You will never hear the private sector talking about “reform”. They talk about innovation, cutting costs and thinking outside the box.

When a company wants to promote a re-imagined product or service, they charge you less, not more. When a politician calls for education reform, he or she is really calling for a bond or some other form of tax increase on, "We the People."


Reform is a word that government bureaucrats and politicians use when they want to dump more taxpayer money into failing policies and programs.


TIME'S UP

It’s time to finally address the education problem in our state with real no-nonsense solutions which place students, parents, and teachers above the bloated bureaucracy, fancy buildings and special interests which have been allowed to seep into the system- and even into classrooms.


It's time to bust up the government monopolistic education system and give children the quality education they so desperately need and so rightly deserve. It’s time to take School Choice to the next level and make a full-fledged voucher program a reality for every student in our great state.



THE VISION

The first step is to make North Carolina an open enrollment state. Currently, our school districts are determined by zip-code. I find this formula to be particularly discriminatory against economically disadvantaged students as it promotes segregation upon socioeconomic lines.


In my opinion, the expansion of tuition-free public charter schools has greatly improved the situations for many, but more must be done. As a general rule, the schools in wealthier zip-codes tend to provide a higher quality education and a safer learning environment as well.


Open enrollment access to all schools would offer parents freedom to choose which school best meets the individual needs of their children, whether it be a public, private or otherwise. This would effectively end what’s left of the government run zip-code discrimination policy. I believe that every child deserves the same opportunity to access a quality education regardless of family income levels and regardless of zip-code.



SCHOOLS JUST WANNA HAVE FUNDS

We currently spend about $9800 per student on k-12 in NC. One issue is that the state does not distribute those funds evenly, the funds are distributed according to statewide formulas across multiple agencies based on need and circumstance. This top-down approach is wildly inefficient and requires a robust bureaucracy to maintain order. I think we need to flip that structure with a bottom-up approach to funding. The following is only an example but it would give an idea of the logic behind the program.


I would like to see per student expenditures broken into 3 categories: vouchers/Education Savings Accounts, district grants, and miscellaneous. There should be a given sum of money (say $1000 per student) that ought to be block-granted directly to the district of whichever school the student attends. The district could then distribute these funds as needed among public schools in the area. This will put some power of the purse in the hands of local school districts and School Boards who are much closer to their own local needs and interests than faraway bureaucrats and politicians. Another portion (say $500) would be set aside for administrative and miscellaneous costs to be used at the State level.

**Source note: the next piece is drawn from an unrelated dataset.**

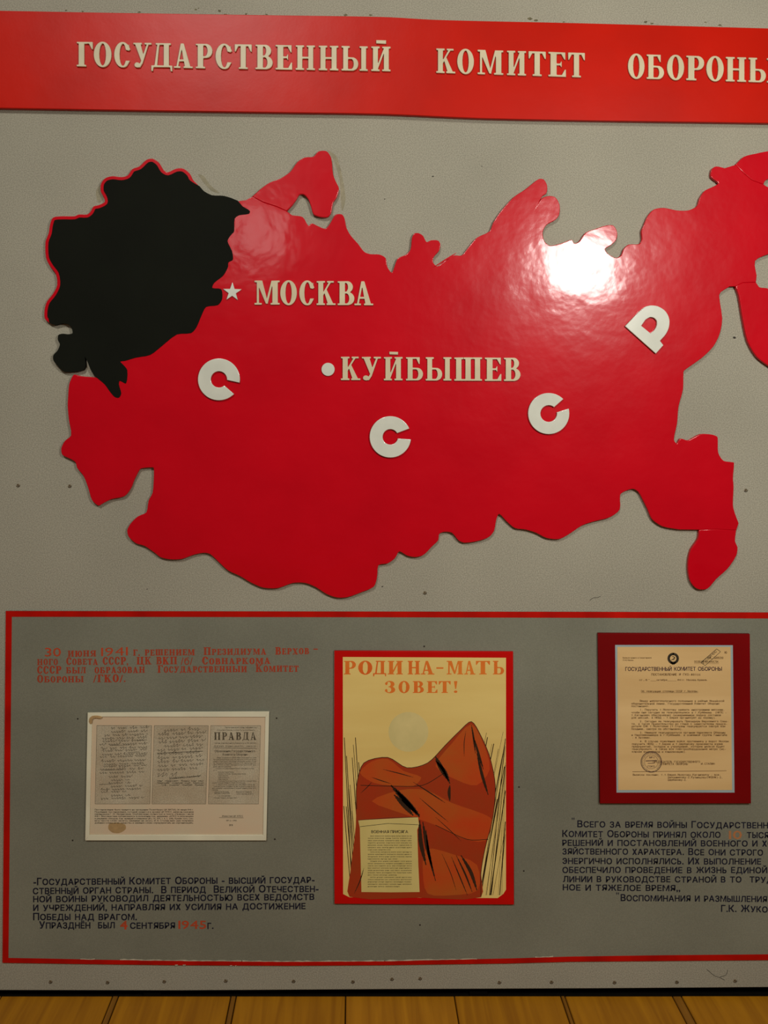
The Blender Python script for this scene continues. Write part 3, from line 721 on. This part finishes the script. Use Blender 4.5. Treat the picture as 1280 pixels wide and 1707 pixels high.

Lastly, $7000 would go to the parents/guardians of each student in the form of a voucher, or would be deposited into an Education Savings Account (ESA) in the child’s name. The parent is then given the freedom to choose which school would best serve the individual needs of their child. The money then follows the student to whichever school the child attends. This would introduce free market competition into our education system by compelling individual schools to compete for student attendance and the funds attached to that student.


A similar plan could save taxpayers upwards of $1300 per student, eliminate wasteful bureaucracy and the constant need for bonds and additional taxes, as well as ultimately improve the overall quality of our entire education system. Even if we continued to spend the same amount per student we do now, the improvements would be dramatic and a welcome disruption of the failing status quo.